» Exercise prompt
Search the listing below for "parts". Copy each matching line.

» Given data
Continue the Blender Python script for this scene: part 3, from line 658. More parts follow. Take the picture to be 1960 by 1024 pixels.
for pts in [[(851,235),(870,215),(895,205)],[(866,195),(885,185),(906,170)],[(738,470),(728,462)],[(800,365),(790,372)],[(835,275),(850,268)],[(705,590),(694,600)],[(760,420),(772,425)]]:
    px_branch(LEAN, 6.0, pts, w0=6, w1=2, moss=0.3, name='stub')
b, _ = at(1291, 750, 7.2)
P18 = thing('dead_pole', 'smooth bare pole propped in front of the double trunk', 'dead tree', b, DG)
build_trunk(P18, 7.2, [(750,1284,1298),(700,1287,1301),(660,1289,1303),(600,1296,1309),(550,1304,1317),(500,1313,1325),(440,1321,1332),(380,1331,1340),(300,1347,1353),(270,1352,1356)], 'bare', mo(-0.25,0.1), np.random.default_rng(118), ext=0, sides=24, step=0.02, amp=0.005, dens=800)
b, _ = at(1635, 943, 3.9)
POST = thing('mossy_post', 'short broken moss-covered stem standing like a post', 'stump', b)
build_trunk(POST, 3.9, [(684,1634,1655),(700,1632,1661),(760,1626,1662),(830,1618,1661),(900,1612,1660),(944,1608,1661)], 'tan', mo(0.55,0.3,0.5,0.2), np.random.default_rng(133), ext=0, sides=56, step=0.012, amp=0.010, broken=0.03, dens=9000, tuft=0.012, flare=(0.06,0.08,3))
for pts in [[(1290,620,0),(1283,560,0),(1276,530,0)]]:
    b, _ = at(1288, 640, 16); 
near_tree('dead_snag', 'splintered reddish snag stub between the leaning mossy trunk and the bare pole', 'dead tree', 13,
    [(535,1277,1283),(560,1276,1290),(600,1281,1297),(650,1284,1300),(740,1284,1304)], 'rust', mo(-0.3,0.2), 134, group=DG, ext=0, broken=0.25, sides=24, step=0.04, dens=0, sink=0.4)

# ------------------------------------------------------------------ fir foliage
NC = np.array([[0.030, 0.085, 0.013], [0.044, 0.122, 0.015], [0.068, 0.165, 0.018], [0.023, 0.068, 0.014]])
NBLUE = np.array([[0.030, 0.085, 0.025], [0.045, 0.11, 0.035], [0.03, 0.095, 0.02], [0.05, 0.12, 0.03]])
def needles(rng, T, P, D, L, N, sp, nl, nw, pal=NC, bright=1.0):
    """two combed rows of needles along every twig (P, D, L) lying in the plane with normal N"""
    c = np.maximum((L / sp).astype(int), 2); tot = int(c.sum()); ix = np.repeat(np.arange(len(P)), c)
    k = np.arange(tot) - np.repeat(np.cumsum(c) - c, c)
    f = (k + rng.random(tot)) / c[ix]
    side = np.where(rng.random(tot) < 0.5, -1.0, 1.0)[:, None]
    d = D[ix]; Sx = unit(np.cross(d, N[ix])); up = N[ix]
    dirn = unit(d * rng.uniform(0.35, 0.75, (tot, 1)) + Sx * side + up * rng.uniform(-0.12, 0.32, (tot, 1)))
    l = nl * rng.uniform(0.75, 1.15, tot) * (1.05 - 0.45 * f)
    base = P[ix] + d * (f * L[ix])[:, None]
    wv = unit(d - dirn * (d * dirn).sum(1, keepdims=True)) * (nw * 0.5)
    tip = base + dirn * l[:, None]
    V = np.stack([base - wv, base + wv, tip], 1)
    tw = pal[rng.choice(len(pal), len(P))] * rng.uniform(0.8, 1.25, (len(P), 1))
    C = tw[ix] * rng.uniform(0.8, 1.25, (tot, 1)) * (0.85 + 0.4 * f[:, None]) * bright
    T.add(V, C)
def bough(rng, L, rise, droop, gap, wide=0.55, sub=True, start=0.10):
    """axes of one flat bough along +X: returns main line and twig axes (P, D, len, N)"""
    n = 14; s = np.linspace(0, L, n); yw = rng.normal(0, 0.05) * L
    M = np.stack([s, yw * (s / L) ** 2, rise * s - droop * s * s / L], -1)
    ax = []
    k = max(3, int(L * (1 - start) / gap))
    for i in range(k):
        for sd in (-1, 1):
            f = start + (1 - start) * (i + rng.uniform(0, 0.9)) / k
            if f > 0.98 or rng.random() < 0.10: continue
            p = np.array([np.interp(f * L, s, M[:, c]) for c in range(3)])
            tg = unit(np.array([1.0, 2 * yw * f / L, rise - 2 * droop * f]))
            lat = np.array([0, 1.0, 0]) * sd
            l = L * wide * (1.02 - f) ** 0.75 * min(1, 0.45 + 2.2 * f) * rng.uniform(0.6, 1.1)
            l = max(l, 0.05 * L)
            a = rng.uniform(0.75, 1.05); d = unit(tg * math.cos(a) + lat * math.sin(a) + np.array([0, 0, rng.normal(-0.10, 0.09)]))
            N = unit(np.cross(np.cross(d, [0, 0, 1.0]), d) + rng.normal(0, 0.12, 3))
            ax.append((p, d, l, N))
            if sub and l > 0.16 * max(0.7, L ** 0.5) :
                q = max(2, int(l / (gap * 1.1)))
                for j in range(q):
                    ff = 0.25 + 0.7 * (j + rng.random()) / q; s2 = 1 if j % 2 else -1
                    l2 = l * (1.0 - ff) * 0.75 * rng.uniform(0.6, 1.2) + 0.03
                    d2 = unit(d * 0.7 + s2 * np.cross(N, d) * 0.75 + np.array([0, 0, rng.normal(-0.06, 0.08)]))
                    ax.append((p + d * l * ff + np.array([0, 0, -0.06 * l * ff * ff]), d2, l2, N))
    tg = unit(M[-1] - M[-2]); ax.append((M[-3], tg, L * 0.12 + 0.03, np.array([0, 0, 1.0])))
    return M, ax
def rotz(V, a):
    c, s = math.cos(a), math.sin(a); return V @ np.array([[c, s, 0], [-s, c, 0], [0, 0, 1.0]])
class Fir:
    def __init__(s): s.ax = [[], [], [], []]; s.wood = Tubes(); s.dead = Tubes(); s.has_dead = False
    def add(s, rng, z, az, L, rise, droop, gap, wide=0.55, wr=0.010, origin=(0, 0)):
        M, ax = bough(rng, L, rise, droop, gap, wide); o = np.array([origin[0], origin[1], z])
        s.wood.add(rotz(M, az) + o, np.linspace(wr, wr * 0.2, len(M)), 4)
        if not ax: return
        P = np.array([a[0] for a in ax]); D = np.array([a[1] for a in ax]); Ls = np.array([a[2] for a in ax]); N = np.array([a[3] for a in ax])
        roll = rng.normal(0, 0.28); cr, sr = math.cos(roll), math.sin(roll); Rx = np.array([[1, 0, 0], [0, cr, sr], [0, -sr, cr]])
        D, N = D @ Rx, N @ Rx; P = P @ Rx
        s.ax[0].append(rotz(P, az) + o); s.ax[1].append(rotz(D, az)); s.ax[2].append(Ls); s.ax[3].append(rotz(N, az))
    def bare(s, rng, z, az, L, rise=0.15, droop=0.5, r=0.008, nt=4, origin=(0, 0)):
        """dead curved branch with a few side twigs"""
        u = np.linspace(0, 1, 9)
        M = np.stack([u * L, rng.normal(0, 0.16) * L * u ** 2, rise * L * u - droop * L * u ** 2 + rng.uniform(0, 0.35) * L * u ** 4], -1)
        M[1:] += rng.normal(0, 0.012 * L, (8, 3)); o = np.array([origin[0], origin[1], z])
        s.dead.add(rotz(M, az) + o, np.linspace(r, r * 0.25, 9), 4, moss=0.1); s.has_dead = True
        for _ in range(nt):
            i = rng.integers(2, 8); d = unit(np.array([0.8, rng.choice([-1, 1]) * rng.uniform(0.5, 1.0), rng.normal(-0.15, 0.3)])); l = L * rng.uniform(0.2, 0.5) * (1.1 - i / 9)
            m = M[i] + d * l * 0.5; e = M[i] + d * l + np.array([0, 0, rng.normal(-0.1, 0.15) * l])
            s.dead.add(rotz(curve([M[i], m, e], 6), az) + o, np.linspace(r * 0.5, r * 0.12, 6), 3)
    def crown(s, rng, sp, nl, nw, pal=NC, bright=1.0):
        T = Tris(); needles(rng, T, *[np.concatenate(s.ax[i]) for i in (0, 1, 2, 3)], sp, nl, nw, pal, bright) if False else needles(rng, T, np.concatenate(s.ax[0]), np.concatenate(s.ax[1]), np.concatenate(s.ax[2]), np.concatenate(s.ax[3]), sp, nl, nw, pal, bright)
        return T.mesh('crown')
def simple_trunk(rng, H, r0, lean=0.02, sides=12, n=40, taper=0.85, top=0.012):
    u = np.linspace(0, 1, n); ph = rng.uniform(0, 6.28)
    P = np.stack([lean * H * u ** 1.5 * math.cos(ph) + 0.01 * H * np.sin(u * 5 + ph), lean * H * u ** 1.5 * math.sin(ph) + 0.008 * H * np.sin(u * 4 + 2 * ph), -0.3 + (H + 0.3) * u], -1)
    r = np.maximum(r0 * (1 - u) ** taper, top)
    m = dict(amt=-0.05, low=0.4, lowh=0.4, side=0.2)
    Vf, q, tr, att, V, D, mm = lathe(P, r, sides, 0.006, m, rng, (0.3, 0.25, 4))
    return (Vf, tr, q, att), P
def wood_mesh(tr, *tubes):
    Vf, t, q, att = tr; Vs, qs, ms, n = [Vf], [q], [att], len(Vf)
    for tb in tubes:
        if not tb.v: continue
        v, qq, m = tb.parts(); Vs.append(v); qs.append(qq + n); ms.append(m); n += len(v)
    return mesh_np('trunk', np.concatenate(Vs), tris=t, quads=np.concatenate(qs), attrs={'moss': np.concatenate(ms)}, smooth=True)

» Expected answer
Continue the Blender Python script for this scene: part 3, from line 658. More parts follow. Take the picture to be 1960 by 1024 pixels.
        v, qq, m = tb.parts(); Vs.append(v); qs.append(qq + n); ms.append(m); n += len(v)